(Problem to work on)
Extract each line of the data below exactly as written.

(Source data)
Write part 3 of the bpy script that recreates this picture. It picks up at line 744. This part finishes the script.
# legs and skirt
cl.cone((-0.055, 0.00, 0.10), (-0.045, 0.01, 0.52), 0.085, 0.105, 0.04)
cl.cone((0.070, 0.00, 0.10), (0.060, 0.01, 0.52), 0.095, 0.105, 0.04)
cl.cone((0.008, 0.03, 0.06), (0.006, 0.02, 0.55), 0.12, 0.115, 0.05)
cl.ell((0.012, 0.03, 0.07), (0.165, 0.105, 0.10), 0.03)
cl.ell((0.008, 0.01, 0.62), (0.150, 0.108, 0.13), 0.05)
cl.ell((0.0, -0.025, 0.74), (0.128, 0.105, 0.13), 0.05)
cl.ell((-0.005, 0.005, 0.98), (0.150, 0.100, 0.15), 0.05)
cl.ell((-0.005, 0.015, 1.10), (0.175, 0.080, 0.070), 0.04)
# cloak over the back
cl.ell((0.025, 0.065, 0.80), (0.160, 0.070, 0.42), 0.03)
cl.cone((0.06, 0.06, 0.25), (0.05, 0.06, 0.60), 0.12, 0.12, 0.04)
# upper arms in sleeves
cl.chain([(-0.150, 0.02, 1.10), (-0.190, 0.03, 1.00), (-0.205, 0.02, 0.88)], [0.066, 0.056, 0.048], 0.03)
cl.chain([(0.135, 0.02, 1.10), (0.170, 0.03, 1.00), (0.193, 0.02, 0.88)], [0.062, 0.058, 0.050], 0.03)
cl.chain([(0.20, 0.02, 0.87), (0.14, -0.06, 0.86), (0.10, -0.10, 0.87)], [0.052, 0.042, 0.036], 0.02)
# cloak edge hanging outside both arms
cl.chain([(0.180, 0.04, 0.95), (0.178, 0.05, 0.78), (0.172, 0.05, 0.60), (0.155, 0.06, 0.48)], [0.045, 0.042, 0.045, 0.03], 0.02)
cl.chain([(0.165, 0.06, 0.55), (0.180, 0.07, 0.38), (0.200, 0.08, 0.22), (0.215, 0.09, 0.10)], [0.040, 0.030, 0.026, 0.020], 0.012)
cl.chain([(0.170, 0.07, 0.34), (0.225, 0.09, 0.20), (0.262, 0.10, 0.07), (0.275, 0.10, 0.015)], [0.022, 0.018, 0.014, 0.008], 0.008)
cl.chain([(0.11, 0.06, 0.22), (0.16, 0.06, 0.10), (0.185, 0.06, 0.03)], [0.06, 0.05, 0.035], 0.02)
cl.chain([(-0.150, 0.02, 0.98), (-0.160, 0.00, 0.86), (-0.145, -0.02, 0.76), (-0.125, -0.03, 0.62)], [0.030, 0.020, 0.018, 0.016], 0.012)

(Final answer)
Write part 3 of the bpy script that recreates this picture. It picks up at line 744. This part finishes the script.
# legs and skirt
cl.cone((-0.055, 0.00, 0.10), (-0.045, 0.01, 0.52), 0.085, 0.105, 0.04)
cl.cone((0.070, 0.00, 0.10), (0.060, 0.01, 0.52), 0.095, 0.105, 0.04)
cl.cone((0.008, 0.03, 0.06), (0.006, 0.02, 0.55), 0.12, 0.115, 0.05)
cl.ell((0.012, 0.03, 0.07), (0.165, 0.105, 0.10), 0.03)
cl.ell((0.008, 0.01, 0.62), (0.150, 0.108, 0.13), 0.05)
cl.ell((0.0, -0.025, 0.74), (0.128, 0.105, 0.13), 0.05)
cl.ell((-0.005, 0.005, 0.98), (0.150, 0.100, 0.15), 0.05)
cl.ell((-0.005, 0.015, 1.10), (0.175, 0.080, 0.070), 0.04)
# cloak over the back
cl.ell((0.025, 0.065, 0.80), (0.160, 0.070, 0.42), 0.03)
cl.cone((0.06, 0.06, 0.25), (0.05, 0.06, 0.60), 0.12, 0.12, 0.04)
# upper arms in sleeves
cl.chain([(-0.150, 0.02, 1.10), (-0.190, 0.03, 1.00), (-0.205, 0.02, 0.88)], [0.066, 0.056, 0.048], 0.03)
cl.chain([(0.135, 0.02, 1.10), (0.170, 0.03, 1.00), (0.193, 0.02, 0.88)], [0.062, 0.058, 0.050], 0.03)
cl.chain([(0.20, 0.02, 0.87), (0.14, -0.06, 0.86), (0.10, -0.10, 0.87)], [0.052, 0.042, 0.036], 0.02)
# cloak edge hanging outside both arms
cl.chain([(0.180, 0.04, 0.95), (0.178, 0.05, 0.78), (0.172, 0.05, 0.60), (0.155, 0.06, 0.48)], [0.045, 0.042, 0.045, 0.03], 0.02)
cl.chain([(0.165, 0.06, 0.55), (0.180, 0.07, 0.38), (0.200, 0.08, 0.22), (0.215, 0.09, 0.10)], [0.040, 0.030, 0.026, 0.020], 0.012)
cl.chain([(0.170, 0.07, 0.34), (0.225, 0.09, 0.20), (0.262, 0.10, 0.07), (0.275, 0.10, 0.015)], [0.022, 0.018, 0.014, 0.008], 0.008)
cl.chain([(0.11, 0.06, 0.22), (0.16, 0.06, 0.10), (0.185, 0.06, 0.03)], [0.06, 0.05, 0.035], 0.02)
cl.chain([(-0.150, 0.02, 0.98), (-0.160, 0.00, 0.86), (-0.145, -0.02, 0.76), (-0.125, -0.03, 0.62)], [0.030, 0.020, 0.018, 0.016], 0.012)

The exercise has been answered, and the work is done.